Sunday, 27 September 2009
The Problem with Free Trade
An arguable thesis is that free trade makes us worse off economically despite it's proclaimed long and short term benefits!
Fact is that no existing school of economists would voluntarily give a PhD for such a thesis ecen though it shines as a sensible alternative to less pragmatic economic treatises. If all economic dissertations were forced to contain practicality we would all be better off, in my view.
Economics theory not history is bunk on the question of theorized benefits from free trade which invariably accrue more abundantly to monopolizing initiatives over the longer term. This in time leads to political change unfavourable to democratic institutions. Examples in history abound as in the rise of many large multinational firms, financial and banking institutions that restrain trade by their corporate practices.
Contravailing policies are always needed to weaken the negative effects of monoplization, but the attempts to curb the negative impacts of monopolization are weakest in regimes of free trade.
There is an economic law that free trade leads to lower total employment in the long run and to maldistribution of the returns to trade in favour of countries and companies seeking to reduce competition and replace whatever competition exists with near monoplies or forms of monopolistic competition.

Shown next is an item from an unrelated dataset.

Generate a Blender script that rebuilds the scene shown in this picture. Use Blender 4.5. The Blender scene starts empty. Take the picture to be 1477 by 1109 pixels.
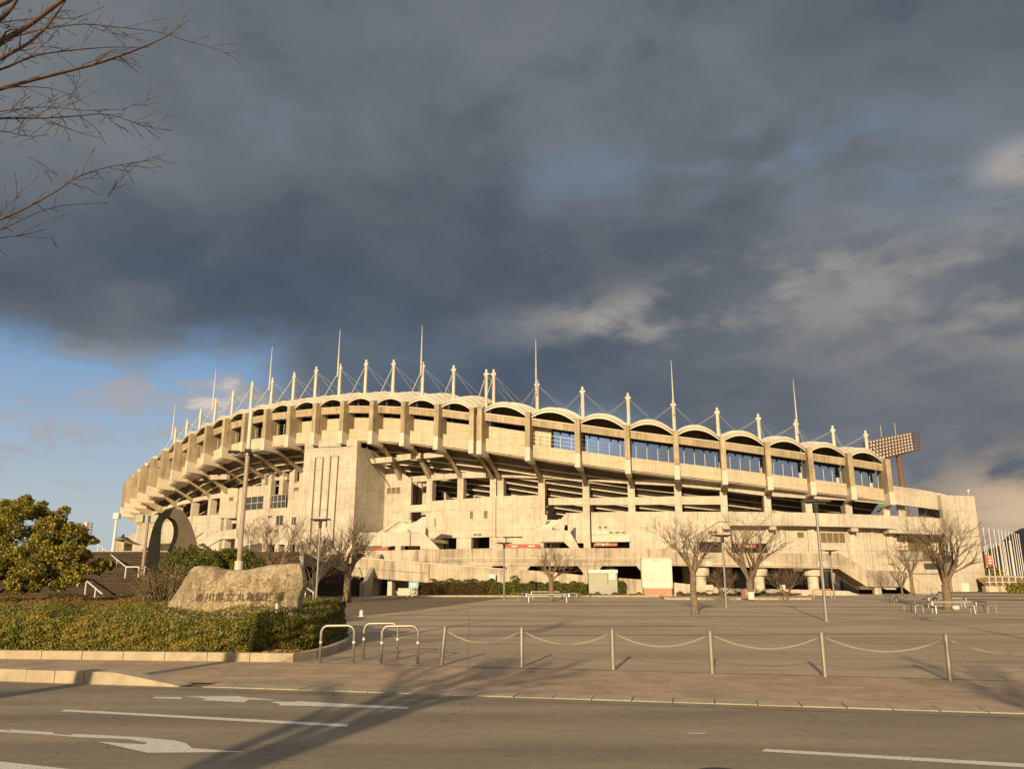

In the absence of competition we get forms of management of society and its institutions that resemble dictatorships. This changes political institutions towards greater and greater control and eventually fascism where big financial interests dominate.
Free trade concepts are like like perfect competition concepts are hangovesr of failed economic concepts that bear little resemblance with reality.
What goes as free trade is invariably a progress towards monopoly. The problems of free trade are that they do not create competition as text books might profess. On the contrary forms of free trade because of technologies of scale always leads to a reduction of competition a slowing down of growth and employment in total and progress towards monopolies and unfair distributions of incomes.
Instead of free trade one needs balanced trade and investment in which both trading partners as communities voluntarily manage their scale of operation to limits within which real competition of quality survives and dominates. This is hardly the monolithic Monsanto world.